Il ne faudrait pas, à en juger par le titre du troisième essai, croire que M. Stricker se soit proposé une étude complète sur l’association des états de conscience. Plusieurs chapitres reviennent sur des questions déjà traitées par l’auteur et ne sont pas toujours enchaînés suivant une logique bien rigoureuse[1] ; mais la partie importante de ce travail, la seule que nous nous proposions d’exposer, est consacrée à l’idée de l’espace.

L’auteur reconnaît que Kant a eu raison de poser la « représentation de l’espace » comme nécessaire ; mais, en disant que nous ne pouvons nous représenter qu’il n’y ait pas d’espace, il n’a fait qu’exprimer une observation déjà faite en partie par Berkeley : nous ne pouvons nous représenter ni couleur sans étendue ni étendue sans couleur. La formule de Kant peut donc se changer en celle-ci : Je ne peux me représenter le monde extérieur comme ne possédant aucune couleur, comme n’étant ni clair ni obscur à un degré quelconque — Kant a eu également raison de dire que nous ne pouvons pas nous représenter l’espace autrement qu’indéfini, car ce n’est qu’une autre forme de la thèse : Je ne peux pas me représenter qu’il n’y ait pas d’espace. Pour me représenter l’espace comme fini, il me faudrait avant ou après cette représentation en avoir une autre qui ne contiendrait pas d’espace, ce qui, en vertu de l’excitation continue du nerf optique, est impossible. Mais, tout en admettant la thèse de Kant, l’auteur n’en conclut pas « que la représentation d’espace soit donnée avant toute expérience ».

Un grand progrès dans cette question est fait par Herbart, qui le premier, en Allemagne, a pris en considération le fait de l’association. Il a fait remarquer que, lorsque nous percevons l’étendue par la vue ou le toucher, nous remuons l’œil ou le doigt ; que par ce mouvement nous avons une série de représentations successives qui se répètent quand nous remuons l’œil ou le doigt à rebours. Cette succession est si rapide qu’elle nous donne l’impression d’une simultanéité qui est l’espace.

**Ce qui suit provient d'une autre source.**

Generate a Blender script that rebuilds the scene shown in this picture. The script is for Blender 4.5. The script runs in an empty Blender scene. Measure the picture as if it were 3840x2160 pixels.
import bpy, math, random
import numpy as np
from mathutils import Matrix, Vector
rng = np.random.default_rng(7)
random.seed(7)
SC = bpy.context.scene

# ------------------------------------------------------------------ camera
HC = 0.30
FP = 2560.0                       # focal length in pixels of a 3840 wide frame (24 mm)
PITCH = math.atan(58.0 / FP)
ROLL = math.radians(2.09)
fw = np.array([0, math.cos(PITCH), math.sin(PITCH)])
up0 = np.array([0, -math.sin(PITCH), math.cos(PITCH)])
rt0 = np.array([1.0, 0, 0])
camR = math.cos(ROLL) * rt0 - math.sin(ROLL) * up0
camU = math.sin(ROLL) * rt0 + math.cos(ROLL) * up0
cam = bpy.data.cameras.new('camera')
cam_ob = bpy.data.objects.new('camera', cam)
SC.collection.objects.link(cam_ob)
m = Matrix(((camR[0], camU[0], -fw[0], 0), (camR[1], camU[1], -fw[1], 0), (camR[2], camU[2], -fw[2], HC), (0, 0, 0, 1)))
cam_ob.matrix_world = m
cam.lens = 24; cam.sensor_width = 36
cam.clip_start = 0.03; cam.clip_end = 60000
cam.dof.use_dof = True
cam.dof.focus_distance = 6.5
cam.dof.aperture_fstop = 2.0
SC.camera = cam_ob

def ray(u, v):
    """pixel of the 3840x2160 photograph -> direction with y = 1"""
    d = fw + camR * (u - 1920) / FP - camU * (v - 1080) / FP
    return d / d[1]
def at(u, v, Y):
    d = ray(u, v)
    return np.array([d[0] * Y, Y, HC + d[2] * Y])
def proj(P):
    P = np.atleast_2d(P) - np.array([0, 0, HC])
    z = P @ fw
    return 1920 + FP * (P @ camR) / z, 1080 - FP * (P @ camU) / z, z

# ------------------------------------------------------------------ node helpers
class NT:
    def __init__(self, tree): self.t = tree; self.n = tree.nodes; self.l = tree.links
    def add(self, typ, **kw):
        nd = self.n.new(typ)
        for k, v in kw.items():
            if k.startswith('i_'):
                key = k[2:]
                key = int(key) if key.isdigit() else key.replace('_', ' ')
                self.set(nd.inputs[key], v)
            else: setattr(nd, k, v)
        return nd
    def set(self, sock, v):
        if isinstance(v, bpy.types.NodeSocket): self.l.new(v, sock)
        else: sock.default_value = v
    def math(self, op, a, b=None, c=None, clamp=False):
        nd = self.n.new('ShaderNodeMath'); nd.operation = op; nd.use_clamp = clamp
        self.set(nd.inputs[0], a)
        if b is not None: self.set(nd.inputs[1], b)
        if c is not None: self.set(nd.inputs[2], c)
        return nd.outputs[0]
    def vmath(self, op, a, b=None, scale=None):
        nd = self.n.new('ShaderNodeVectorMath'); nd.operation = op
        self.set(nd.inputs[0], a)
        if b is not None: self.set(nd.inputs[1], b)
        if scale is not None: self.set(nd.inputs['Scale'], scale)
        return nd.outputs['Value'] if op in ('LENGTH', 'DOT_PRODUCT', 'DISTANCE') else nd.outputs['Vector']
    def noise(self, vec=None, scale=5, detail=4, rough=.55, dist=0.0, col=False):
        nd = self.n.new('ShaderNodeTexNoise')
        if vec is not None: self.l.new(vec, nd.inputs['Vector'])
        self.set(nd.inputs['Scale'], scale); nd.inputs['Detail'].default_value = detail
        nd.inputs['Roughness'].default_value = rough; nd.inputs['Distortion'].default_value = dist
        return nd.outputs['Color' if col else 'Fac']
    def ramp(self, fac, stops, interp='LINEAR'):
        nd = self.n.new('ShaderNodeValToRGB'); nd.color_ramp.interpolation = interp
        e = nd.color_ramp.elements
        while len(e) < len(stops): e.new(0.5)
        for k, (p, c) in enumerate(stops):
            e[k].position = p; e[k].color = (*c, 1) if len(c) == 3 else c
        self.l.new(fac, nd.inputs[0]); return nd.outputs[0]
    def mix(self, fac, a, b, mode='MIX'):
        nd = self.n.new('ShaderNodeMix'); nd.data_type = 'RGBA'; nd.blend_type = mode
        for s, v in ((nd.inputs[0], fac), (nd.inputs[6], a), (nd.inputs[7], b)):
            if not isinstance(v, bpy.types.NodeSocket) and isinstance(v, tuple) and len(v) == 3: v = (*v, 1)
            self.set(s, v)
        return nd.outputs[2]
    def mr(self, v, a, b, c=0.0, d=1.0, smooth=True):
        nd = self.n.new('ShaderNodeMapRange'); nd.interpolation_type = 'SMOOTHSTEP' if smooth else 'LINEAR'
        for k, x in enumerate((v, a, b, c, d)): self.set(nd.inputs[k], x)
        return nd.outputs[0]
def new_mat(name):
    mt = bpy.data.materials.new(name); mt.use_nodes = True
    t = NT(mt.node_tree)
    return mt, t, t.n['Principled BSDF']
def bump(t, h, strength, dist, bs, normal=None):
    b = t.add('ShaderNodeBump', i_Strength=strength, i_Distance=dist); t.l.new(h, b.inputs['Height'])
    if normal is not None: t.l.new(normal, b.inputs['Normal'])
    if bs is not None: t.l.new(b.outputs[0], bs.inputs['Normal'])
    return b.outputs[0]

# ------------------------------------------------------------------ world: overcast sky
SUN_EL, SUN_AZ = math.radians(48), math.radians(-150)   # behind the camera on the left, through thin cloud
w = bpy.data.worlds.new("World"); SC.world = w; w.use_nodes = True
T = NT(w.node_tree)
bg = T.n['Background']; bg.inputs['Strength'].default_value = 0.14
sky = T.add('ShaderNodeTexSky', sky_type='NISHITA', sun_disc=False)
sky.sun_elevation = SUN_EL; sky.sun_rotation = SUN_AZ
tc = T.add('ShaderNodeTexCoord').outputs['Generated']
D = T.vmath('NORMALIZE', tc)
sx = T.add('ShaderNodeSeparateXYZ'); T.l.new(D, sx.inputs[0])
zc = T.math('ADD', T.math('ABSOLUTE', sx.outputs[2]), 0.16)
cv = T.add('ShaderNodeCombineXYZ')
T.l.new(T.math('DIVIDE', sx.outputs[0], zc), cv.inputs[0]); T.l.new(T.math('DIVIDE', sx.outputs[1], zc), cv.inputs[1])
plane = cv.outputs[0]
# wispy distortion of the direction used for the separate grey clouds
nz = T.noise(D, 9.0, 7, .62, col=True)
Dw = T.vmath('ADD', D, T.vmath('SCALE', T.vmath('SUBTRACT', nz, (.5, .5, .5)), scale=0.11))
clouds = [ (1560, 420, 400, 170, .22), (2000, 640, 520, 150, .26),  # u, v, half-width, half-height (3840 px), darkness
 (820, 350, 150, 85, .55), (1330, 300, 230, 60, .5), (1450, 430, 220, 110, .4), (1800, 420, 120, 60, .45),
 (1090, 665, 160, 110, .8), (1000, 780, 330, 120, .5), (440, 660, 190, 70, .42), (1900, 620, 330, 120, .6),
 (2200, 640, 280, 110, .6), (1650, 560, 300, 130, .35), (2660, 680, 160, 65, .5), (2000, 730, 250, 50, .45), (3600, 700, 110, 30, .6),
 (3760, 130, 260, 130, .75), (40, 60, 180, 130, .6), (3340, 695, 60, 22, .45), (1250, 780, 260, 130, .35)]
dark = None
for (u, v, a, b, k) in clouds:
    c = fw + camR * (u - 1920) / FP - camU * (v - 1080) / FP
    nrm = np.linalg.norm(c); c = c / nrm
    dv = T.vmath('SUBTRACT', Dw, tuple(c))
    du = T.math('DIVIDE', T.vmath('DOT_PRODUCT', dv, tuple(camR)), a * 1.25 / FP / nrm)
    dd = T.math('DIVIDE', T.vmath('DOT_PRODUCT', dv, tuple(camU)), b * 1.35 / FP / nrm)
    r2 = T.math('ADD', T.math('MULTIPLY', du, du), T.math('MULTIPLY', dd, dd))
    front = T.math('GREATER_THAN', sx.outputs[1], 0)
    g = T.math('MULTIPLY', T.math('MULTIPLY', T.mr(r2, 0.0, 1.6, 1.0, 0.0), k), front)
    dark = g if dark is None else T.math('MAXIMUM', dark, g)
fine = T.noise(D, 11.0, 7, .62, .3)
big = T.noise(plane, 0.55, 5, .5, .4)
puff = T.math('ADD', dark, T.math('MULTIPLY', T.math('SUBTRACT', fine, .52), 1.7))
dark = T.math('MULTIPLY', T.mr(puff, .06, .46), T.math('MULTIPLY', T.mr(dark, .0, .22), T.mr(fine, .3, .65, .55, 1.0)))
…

  1. Voici d’ailleurs les titres des chapitres de l’ouvrage : Représentations des mots, du chant et des formes mathématiques. — Représentations du monde extérieur comme complexus des représentations. — Liaison des mots et des complexus. — Formes du travail de la pensée. — La pensée et ses rapports avec les formes de la logique. — Rapport de l’idée de cause et du monde extérieur. — Nature de la recherche historique et de la recherche expérimentale. — Nécessité de la représentation de l’espace. — Son infinité. — L’espace et la théorie de l’association. — Rôle des sensations musculaires dans la représentation de l’étendue. — Vision monoculaire en profondeur. — Différences psychiques entre la vision en profondeur et en superficie. — Comparaison des idées de temps et d’espace. — Idée de nombre. — Nature de la preuve mathématique. — Différence entre les représentations sensorielles et motrices. — Le contrôle de la pensée.